Déclare irrecevable le recours interjeté le 7 juin 2021 par B______ et A______ contre l'ordonnance ORTPI/541/2021 rendue le 20 mai 2021 par le Tribunal de première instance dans la cause C/27522/2018.

Sur les frais :

Arrête les frais judiciaires de recours à 1'200 fr., les met conjointement et solidairement à la charge de B______ et A______ et les compense avec l'avance de frais versée, qui reste acquise à l'Etat de Genève.

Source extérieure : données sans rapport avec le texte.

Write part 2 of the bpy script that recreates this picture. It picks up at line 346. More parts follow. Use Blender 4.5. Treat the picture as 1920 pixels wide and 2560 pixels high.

Condamne B______ et A______, conjointement et solidairement, à verser à D______ et C______, pris conjointement et solidairement, la somme de 1'500 fr. à titre de dépens de recours.

Siégeant :

Monsieur Cédric-Laurent MICHEL, président; Madame Pauline ERARD, Madame Paola CAMPOMAGNANI, juges; Madame Sophie MARTINEZ, greffière.

 

 

 

 

 

 

 

 

Indication des voies de recours :

 

Conformément aux art. 113 ss de la loi fédérale sur le Tribunal fédéral du 17 juin 2005 (LTF; RS 173.110), le présent arrêt peut être porté dans les trente jours qui suivent sa notification avec expédition complète (art 100 al. 1 LTF) par-devant le Tribunal fédéral par la voie du recours constitutionnel subsidiaire.

 

Le recours doit être adressé au Tribunal fédéral, 1000 Lausanne 14.

 

Valeur litigieuse des conclusions pécuniaires au sens de la LTF inférieure à 30'000 fr.